The Committee of Inquiry finds that the GGMC and other regulatory agencies are virtually paralysed to find occupational safety and health breaches at gold mining operations and enforce the laws and regulations.  “The regulatory agencies in the cases examined – Guyana Geology and Mines Commission (GGMC) in particular – did not have the focus, capacity and/or strategy to ensure that the operations are meeting their legal responsibilities under accepted health and safety laws and guidelines and the requirements of the Mining Act.
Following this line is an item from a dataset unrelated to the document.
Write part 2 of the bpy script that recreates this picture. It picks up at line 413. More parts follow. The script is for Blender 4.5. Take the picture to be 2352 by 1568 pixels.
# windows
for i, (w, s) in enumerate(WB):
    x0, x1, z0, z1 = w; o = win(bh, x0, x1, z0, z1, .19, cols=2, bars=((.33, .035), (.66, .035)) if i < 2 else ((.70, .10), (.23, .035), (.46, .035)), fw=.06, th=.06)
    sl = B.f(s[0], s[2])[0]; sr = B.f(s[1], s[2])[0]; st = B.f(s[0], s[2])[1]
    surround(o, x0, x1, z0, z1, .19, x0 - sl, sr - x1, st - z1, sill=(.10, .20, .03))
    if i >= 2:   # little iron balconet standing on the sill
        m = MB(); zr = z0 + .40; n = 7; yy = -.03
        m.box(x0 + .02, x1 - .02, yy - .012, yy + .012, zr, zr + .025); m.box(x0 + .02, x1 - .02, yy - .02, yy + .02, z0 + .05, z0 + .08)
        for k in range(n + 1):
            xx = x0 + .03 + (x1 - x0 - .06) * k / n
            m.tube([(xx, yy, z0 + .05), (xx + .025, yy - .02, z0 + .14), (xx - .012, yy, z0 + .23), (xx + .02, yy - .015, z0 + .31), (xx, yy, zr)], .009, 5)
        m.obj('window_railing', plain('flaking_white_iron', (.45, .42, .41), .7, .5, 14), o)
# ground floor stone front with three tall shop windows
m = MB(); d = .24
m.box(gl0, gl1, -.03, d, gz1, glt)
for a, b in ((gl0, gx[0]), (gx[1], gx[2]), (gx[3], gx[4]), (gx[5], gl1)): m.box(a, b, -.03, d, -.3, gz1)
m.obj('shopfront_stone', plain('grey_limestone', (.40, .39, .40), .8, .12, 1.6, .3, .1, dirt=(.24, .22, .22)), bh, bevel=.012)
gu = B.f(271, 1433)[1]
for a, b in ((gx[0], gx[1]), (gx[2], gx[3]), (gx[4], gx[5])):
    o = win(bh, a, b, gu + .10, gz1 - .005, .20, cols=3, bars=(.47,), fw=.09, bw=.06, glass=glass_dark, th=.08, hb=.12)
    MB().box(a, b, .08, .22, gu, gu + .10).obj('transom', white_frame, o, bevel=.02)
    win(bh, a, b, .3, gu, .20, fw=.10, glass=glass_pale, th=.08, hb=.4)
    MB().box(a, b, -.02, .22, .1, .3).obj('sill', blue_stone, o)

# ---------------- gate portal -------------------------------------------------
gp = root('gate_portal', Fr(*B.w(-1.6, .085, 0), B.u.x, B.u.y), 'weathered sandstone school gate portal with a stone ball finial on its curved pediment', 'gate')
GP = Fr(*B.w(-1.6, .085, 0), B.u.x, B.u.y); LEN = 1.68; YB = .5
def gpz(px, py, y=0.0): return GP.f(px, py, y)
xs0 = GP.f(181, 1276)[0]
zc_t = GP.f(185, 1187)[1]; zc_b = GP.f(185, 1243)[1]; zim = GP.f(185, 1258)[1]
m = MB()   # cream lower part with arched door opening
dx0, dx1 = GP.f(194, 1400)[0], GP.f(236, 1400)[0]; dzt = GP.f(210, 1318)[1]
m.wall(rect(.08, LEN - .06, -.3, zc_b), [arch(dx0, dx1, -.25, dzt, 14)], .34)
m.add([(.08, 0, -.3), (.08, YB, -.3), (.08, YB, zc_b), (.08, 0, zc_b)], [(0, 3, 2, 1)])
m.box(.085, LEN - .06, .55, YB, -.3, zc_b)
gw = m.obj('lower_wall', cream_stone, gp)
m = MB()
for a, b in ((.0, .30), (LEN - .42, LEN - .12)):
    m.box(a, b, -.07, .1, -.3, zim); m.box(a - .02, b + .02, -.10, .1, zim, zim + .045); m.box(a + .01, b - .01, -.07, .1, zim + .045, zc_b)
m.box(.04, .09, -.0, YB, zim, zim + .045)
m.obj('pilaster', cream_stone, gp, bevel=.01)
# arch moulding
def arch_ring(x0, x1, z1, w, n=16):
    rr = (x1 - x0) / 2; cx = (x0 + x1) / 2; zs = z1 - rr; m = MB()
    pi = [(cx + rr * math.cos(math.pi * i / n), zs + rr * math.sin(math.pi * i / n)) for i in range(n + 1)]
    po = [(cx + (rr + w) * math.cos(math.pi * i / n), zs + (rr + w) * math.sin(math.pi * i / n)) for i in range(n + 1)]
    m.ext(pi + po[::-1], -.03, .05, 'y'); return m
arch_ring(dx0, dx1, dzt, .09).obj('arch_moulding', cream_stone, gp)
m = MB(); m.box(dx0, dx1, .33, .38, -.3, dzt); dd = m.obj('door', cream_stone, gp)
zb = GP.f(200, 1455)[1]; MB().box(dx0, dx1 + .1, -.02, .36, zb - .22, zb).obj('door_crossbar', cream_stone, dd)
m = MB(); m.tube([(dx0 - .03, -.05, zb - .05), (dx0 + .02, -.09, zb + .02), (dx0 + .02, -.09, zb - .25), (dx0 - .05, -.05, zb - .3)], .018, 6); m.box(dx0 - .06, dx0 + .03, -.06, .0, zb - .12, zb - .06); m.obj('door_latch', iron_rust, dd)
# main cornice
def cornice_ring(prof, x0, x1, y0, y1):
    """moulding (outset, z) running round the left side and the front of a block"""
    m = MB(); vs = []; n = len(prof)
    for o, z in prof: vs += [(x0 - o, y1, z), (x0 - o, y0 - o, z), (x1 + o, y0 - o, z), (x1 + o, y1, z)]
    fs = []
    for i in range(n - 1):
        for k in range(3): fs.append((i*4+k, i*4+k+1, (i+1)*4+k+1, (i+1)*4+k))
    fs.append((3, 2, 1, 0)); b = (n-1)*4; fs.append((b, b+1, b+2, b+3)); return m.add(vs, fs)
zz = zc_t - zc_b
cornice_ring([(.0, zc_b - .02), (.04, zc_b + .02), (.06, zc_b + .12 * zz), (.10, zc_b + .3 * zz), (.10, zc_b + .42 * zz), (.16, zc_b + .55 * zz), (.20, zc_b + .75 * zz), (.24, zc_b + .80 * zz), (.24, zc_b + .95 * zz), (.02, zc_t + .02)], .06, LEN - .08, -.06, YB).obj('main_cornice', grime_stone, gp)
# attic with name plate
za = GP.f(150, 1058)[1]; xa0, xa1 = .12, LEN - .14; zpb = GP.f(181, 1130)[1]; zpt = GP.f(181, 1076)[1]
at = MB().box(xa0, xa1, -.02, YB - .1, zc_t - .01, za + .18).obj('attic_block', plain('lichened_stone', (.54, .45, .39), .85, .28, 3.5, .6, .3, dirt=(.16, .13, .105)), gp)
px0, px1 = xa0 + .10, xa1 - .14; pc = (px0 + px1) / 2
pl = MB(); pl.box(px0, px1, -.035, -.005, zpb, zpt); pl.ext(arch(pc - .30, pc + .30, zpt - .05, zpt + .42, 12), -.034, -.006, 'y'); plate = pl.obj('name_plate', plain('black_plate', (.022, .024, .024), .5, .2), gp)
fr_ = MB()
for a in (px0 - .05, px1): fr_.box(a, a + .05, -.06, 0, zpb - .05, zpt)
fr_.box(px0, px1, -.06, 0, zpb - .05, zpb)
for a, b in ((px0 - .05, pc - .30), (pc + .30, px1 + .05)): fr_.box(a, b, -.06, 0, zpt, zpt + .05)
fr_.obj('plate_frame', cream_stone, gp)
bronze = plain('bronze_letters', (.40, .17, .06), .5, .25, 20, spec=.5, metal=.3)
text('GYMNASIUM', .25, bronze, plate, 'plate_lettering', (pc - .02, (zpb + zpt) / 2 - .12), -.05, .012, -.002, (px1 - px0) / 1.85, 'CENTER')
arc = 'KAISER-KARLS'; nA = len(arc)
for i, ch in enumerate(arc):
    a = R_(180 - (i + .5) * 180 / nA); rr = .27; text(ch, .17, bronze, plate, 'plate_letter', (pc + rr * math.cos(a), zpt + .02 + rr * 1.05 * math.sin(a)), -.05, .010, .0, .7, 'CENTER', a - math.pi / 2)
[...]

Urgent institutional strengthening is imperative!,” the inquiry found.

The team of investigators suggested that the laws or regulations should provide for workers to actively participate in the management of health and safety initiatives as a prerequisite. “It is necessary that all participants in the sector are actively engaged and certified with basic health and safety training on an annual basis – this could easily be tied to the granting of mining privileges.

 Of note, too, was the fact that miners are never briefed by their bosses about the findings and recommendations of post-collapse investigations. “No clear protocol is in place for dealing with post-accident issues including a ‘terms of resumption of work’. The evidence suggests that most operators have gone back to work  after accidents without clear indications of what the GGMC and other agencies expect of  them. A clear post-accident protocol developed by the regulator must be part of the investigation and closure arrangement,” states the report.

Administrative Manager of the GGDMA, Colin Sparman told miners that often regulatory agencies do not know about mining accidents until they are reported by news entities such as Demerara Waves Online News.